Marcus Hayes, The Philadelphia Inquirer on

Published in Baseball

PHILADELPHIA — Move over, Jerry Jones. Step aside, Carson Wentz. Make room, Ben Simmons. Keith Hernandez wants a spot on Philly’s Mount Rushmore of hate.

Hernandez just started a war he won’t even bother to attend. Beginning Friday, the Phillies play seven of their next 10 games against the Mets, and Hernandez’s blithe dismissal of a formidable foe has rekindled a rivalry.

Hernandez, in a moment of laziness and ignorance, insulted the Phillies in a Mets broadcast Tuesday night. He said he “hates” to cover Mets/Phillies series because, “As far as fundamentally, [and] defensively, the Phillies have always been just, you know, not up to it.”

As such, Hernandez asked his bosses at SportsNet New York to keep him away from Mets/Phillies contests.
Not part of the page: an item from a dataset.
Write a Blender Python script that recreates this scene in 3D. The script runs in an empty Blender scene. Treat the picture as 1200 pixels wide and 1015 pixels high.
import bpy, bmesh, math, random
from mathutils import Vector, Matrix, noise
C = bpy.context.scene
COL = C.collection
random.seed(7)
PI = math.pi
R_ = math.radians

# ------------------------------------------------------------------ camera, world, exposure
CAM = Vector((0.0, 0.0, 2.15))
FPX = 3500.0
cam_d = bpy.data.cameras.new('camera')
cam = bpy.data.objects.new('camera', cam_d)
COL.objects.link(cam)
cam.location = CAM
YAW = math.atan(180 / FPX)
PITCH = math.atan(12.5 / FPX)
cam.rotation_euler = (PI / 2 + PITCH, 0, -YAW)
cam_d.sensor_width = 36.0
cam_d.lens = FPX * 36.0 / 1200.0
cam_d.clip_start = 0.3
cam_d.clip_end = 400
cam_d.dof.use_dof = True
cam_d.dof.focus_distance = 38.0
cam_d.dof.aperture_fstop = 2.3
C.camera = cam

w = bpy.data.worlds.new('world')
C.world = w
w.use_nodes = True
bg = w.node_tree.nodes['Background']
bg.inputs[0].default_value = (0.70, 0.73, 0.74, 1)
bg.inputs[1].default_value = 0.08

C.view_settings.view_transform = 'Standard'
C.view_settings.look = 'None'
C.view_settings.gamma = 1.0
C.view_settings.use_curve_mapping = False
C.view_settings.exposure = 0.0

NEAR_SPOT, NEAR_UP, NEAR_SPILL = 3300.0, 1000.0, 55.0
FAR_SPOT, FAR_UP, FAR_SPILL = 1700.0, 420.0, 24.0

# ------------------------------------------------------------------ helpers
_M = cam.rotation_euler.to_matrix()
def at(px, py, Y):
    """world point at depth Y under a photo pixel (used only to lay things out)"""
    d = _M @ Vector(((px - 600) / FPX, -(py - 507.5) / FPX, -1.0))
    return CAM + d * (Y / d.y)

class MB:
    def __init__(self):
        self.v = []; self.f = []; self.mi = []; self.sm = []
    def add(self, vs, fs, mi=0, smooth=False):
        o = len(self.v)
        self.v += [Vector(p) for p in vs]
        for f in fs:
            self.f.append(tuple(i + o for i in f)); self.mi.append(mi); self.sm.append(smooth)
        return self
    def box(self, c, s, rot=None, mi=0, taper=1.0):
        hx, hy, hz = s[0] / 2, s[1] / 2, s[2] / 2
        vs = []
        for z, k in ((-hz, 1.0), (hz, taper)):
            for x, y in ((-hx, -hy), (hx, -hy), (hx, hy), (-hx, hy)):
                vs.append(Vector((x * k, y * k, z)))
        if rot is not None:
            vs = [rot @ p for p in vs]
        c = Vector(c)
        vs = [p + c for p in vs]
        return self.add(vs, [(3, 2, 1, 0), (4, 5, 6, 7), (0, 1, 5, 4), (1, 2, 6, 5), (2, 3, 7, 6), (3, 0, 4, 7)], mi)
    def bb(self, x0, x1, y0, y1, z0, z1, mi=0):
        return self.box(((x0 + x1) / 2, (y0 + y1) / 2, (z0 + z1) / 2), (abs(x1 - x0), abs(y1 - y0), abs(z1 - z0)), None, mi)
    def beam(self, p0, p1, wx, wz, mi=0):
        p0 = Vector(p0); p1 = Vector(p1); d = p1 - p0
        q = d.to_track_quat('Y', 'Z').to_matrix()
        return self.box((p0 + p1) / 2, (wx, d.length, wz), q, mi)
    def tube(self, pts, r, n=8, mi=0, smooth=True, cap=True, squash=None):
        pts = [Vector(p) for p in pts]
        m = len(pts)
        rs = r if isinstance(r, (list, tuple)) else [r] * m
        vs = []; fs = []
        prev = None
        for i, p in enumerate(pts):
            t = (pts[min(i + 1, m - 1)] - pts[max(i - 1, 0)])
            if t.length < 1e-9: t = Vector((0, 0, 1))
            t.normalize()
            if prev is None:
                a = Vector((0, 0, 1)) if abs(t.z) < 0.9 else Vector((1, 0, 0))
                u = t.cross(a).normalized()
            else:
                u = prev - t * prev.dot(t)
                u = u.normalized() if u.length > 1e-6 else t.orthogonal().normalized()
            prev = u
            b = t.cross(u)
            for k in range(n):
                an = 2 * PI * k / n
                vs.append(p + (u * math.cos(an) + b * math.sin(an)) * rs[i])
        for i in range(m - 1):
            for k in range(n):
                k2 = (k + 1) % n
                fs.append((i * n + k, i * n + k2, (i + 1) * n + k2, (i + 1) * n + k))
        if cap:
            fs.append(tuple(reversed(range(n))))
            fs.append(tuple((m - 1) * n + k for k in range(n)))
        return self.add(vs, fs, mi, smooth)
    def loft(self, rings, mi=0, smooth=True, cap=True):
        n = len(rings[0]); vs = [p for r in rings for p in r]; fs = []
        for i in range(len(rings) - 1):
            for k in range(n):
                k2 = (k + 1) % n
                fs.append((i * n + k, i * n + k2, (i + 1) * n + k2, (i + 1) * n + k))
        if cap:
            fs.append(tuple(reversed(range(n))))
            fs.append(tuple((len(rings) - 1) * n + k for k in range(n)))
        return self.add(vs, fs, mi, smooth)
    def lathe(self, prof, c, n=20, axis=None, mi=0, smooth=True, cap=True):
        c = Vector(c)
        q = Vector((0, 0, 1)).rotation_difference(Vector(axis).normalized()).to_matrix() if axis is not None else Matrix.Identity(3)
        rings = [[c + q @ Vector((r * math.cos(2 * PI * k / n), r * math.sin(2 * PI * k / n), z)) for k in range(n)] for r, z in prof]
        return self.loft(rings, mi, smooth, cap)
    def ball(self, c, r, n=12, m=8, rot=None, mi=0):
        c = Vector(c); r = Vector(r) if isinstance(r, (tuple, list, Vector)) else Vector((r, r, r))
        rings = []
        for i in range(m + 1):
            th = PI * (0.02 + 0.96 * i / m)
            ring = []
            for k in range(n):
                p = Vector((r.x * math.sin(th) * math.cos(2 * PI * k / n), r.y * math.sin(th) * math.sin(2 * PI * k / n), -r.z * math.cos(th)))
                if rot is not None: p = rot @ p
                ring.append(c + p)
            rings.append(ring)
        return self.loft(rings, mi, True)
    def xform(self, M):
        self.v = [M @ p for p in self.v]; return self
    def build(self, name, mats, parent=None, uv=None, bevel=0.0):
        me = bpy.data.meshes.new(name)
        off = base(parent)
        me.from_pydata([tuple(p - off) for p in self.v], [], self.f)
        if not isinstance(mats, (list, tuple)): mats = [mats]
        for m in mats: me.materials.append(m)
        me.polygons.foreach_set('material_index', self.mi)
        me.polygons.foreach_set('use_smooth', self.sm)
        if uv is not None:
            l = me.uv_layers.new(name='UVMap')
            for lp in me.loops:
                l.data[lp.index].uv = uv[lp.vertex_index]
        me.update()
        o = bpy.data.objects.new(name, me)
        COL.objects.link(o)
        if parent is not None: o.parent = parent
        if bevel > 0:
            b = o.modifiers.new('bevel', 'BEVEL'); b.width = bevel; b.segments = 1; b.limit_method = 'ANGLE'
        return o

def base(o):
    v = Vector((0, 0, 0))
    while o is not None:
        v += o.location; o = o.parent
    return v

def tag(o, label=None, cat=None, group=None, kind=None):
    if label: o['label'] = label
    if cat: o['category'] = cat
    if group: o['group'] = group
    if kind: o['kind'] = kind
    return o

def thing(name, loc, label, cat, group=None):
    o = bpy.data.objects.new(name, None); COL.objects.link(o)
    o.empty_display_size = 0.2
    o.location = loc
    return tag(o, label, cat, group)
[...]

“I’ve expressed to the front office — not the Mets’ front office — our front office at SNY, that I hate doing Philly games. I guess they gave me the series off.”

At this point, he might be wise to never set foot in Citizens Bank Park again.

 

Hernandez, who played for the Mets after breaking in as a Cardinal, will miss this weekend’s games in Queens because he will attend the Cardinals’ 30-year reunion of the 1982 team that won that World Series. However, he’ll miss next weekend’s four-game set (Saturday day-night doubleheader) simply because he can’t stand to watch the Phillies play baseball.

Admittedly, we’ve all been there.

But Hernandez’s comments dripped of New York arrogance. Big Apple snobbery. Imagine how insufferably elitist he’d have sounded if he’d been a broadcaster for the Yankees. Hernandez announced to the world that he’s too good to have to watch the Phillies play. The Phillies aren’t worth his time.

Incredible? Hardly. We’re talking about a guy who sat out his senior season in high school because he got mad at the coach. He’s a portrait of vanity — a hair-dye pitchman (Reeee-Jected!) who overcame a moment of insecurity in a "Seinfeld" appearance by reflecting, “I’m Keith Hernandez.”